═════ PROVIDED MATERIAL

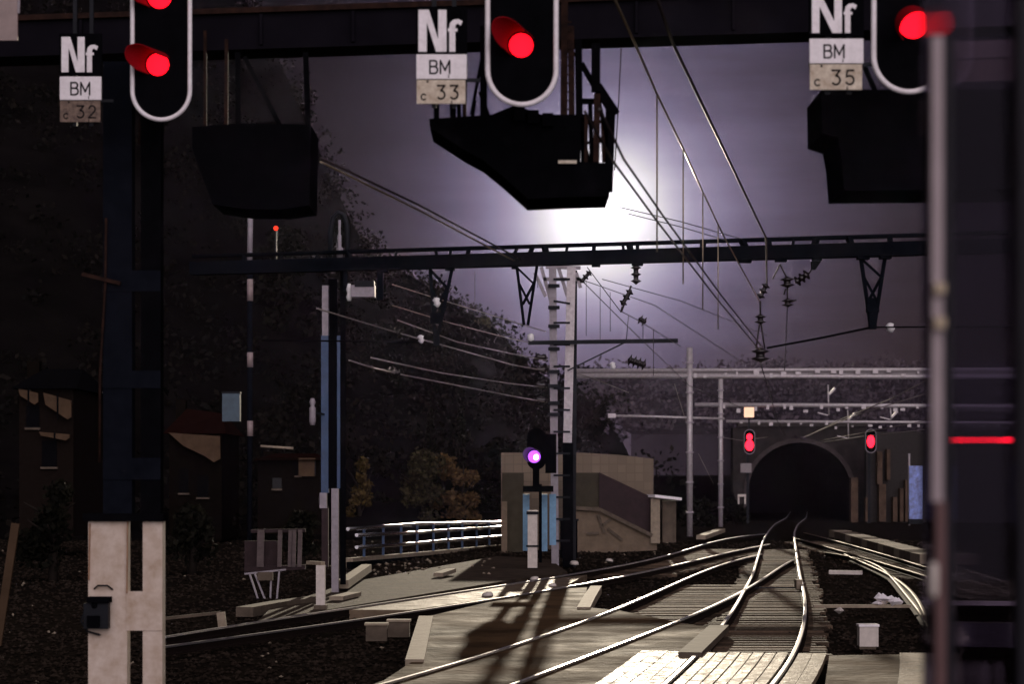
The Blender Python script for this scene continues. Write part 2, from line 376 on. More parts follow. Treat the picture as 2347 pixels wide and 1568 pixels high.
# sleepers
def sleepers(k0, k1, y0, y1, step, label, group, ext=.45):
    a, b = RAILPTS[k0], RAILPTS[k1]
    def at(w_, y):
        for p, q in zip(w_, w_[1:]):
            if p.y <= y <= q.y: return p.lerp(q, (y-p.y)/(q.y-p.y))
        return w_[0] if y < w_[0].y else w_[-1]
    y = y0; src = None
    while y < y1:
        p, q = at(a, y), at(b, y); d = q-p
        c = (p+q)/2; t = d.normalized(); L = min(3.4, d.length+2*ext)
        t = Vector((t.x+0, t.y+R.uniform(-.02,.02), 0)).normalized(); mb = MB().box((c.x+R.uniform(-.1,.1), c.y, -.247-R.uniform(0,.02)), (L*R.uniform(.93,1.07), R.uniform(.21,.27), .15), (t, Vector((-t.y, t.x, 0)), Vector((0,0,1))))
        solo('sleeper', mb, WOOD, label, 'sleeper', group)
        y += step*R.uniform(.95,1.05)
sleepers('A0', 'A1', 38.9, 100, .62, 'dark timber sleeper under the main track', 'timber sleepers of the main track')
sleepers('B0', 'B1', 46.5, 66, .66, 'dark timber sleeper under the branch left of the crossing rails', 'timber sleepers of the branch')
sleepers('C0', 'C1', 72, 100, .66, 'dark timber sleeper under the side track behind the violet signal', 'timber sleepers of the side track')
sleepers('D0', 'D1', 70, 112, .75, 'dark timber sleeper under the right-hand track', 'timber sleepers of the right-hand track')

# paved areas and crossing
def pave(name, px, z0, z1, m):
    return struct(name, MB().slab([G(a, b, z1) for a, b in px][::-1], z0, z1), m)
pave('paved_path', [(978,1414),(1130,1378),(1295,1350),(1345,1346),(1338,1392),(1420,1400),(1560,1428),(1640,1440),(1560,1500),(1440,1580),(1400,1660),(600,1660),(880,1560),(952,1512)][::-1], -.25, -.045, ASPH)
pave('paved_path', [(800,1398),(1000,1366),(1180,1340),(1300,1323),(1345,1318),(1290,1346),(1130,1372),(940,1399)][::-1], -.25, -.04, ROAD)
pave('paved_path', [(1900,1503),(2090,1500),(2130,1640),(1880,1640)][::-1], -.25, -.05, ASPH)
pave('gravel_yard', [(590,1424),(620,1395),(800,1335),(1140,1275),(1260,1282),(1300,1312),(1170,1330),(836,1384)][::-1], -.25, -.085, YARD)
t = thing('timber_crossing', 'pale worn timber deck laid between and beside the main rails', 'crossing', G(1700,1530,-.1))
rowsy = [(1494,1600)]
def lerp_rail(k, y):
    w_ = RAILPTS[k]
    for p, q in zip(w_, w_[1:]):
        if p.y <= y <= q.y: return p.x+(q.x-p.x)*(y-p.y)/(q.y-p.y)
    return w_[0].x
def plank_strip(xa, xb, ya, yb, cnt, jit=.1):
    # boards running along the rails; xa, xb are functions of y
    for i in range(cnt):
        u0 = i/cnt+R.uniform(.004,.014); u1 = (i+1)/cnt-R.uniform(.004,.014)
        y0 = ya+R.uniform(-jit, jit); y1 = yb
        ys = lin(y0, y1, 4); vs = []; z = -.018+R.uniform(-.012,.006)
        for y in ys:
            a, b = xa(y), xb(y)
            vs += [(a+(b-a)*u0, y, z), (a+(b-a)*u1, y, z), (a+(b-a)*u1, y, z-.1), (a+(b-a)*u0, y, z-.1)]
        fs = [(j*4+k, j*4+(k+1) % 4, (j+1)*4+(k+1) % 4, (j+1)*4+k) for j in range(4) for k in range(4)]+[(3,2,1,0),(16,17,18,19)]
        part('plank', MB().add(vs, [f[::-1] for f in fs]), PLANK, t)
ye = G(1700,1494).y
a0 = lambda y: lerp_rail('A0', y); a1 = lambda y: lerp_rail('A1', y)
plank_strip(lambda y: a0(y)+.10, lambda y: a1(y)-.08, 28.5, ye, 7)
plank_strip(lambda y: a0(y)-1.0, lambda y: a0(y)-.08, 28.5, ye+.4, 4, .4)
plank_strip(lambda y: a1(y)+.08, lambda y: a1(y)+.55, 28.5, ye-.15, 2)
plank_strip(lambda y: a1(y)+1.75, lambda y: a1(y)+2.25, 28.5, ye-.1, 1)
# kerb strips round the paving
def kerb(px, wdt, z0, z1, m, label):
    pts = [G(a, b, z1) for a, b in px]
    return solo('kerb_strip', MB().sweep([(-wdt/2,z0-z1),(wdt/2,z0-z1),(wdt/2,0),(-wdt/2,0)], pts), m, label, 'kerb')
kerb([(976,1412),(966,1450),(950,1512)], .30, -.3, .0, CONC, 'pale concrete edging strip at the left end of the path')
kerb([(1366,1343),(1350,1368),(1337,1392)], .30, -.2, .0, CONC, 'pale concrete edging strip under the lattice mast, right of the path')
solo('timber_beam', MB().bar(G(1648,1440,-.02), G(1580,1504,-.02), .38, .12), CONCD, 'worn pale beam lying left of the main track before the crossing', 'beam')
solo('white_slab', MB().bar(G(1900,1312,.02), G(1975,1313,.02), .16, .12), WHITEC, 'short white slab lying across the gap right of the main track', 'slab')
mb = MB().box(G(1975,1390,.0), (2.2,.12,.07)); solo('metal_strip', mb, CONC, 'thin pale strip lying below the white heap, right of the main track', 'strip')
mb = MB()
for i in range(9): mb.stones(G(2012+i*5.5, 1384+R.uniform(-1,1), .06)+Vector((0,0,R.uniform(0,.12))), .13)
solo('plastic_heap', mb, WHITE, 'bright white crumpled heap beside the curved right-hand rail', 'heap')
solo('white_stone', MB().stones(G(1922,1400,-.02), .12), WHITEC, 'single pale stone left of the white heap', 'stone')
# low cabinet between the tracks
t = thing('track_cabinet', 'squat white cabinet standing in dark ballast right of the main track', 'cabinet', G(1992,1488,-.18))
c = G(1992,1486,-.17); part('body', MB().box(c+Vector((0,.2,.20)), (.34,.30,.36)), WHITEC, t); part('lid', MB().box(c+Vector((0,.2,.40)), (.37,.34,.04)), WHITE, t)
part('plinth', MB().box(c+Vector((-.02,.2,.0)), (.30,.28,.06)), CONCD, t)
# cable boxes in the dark left ballast
for (a, b, w_), lab in (((862,1468,.40), 'lower left of two dim concrete boxes in dark ballast'), ((913,1459,.42), 'taller right of two dim concrete boxes in dark ballast')):
    c = G(a, b, -.19); t = thing('cable_box', lab, 'box', c, 'concrete boxes left of the path')
    part('body', MB().box(c+Vector((0,.15,.13)), (w_,.3,.3)), CONCD, t); part('lid', MB().box(c+Vector((0,.15,.30)), (w_+.05,.35,.04)), CONC, t)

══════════

## EXERCISE AIM
Starting at the top of the listing above, reproduce each line up to and including the one with "sleepers('D0', 'D1', 70, 112, .75, 'dark"; omit the pictures.

## THE OUTPUT
The Blender Python script for this scene continues. Write part 2, from line 376 on. More parts follow. Treat the picture as 2347 pixels wide and 1568 pixels high.
# sleepers
def sleepers(k0, k1, y0, y1, step, label, group, ext=.45):
    a, b = RAILPTS[k0], RAILPTS[k1]
    def at(w_, y):
        for p, q in zip(w_, w_[1:]):
            if p.y <= y <= q.y: return p.lerp(q, (y-p.y)/(q.y-p.y))
        return w_[0] if y < w_[0].y else w_[-1]
    y = y0; src = None
    while y < y1:
        p, q = at(a, y), at(b, y); d = q-p
        c = (p+q)/2; t = d.normalized(); L = min(3.4, d.length+2*ext)
        t = Vector((t.x+0, t.y+R.uniform(-.02,.02), 0)).normalized(); mb = MB().box((c.x+R.uniform(-.1,.1), c.y, -.247-R.uniform(0,.02)), (L*R.uniform(.93,1.07), R.uniform(.21,.27), .15), (t, Vector((-t.y, t.x, 0)), Vector((0,0,1))))
        solo('sleeper', mb, WOOD, label, 'sleeper', group)
        y += step*R.uniform(.95,1.05)
sleepers('A0', 'A1', 38.9, 100, .62, 'dark timber sleeper under the main track', 'timber sleepers of the main track')
sleepers('B0', 'B1', 46.5, 66, .66, 'dark timber sleeper under the branch left of the crossing rails', 'timber sleepers of the branch')
sleepers('C0', 'C1', 72, 100, .66, 'dark timber sleeper under the side track behind the violet signal', 'timber sleepers of the side track')
sleepers('D0', 'D1', 70, 112, .75, 'dark timber sleeper under the right-hand track', 'timber sleepers of the right-hand track')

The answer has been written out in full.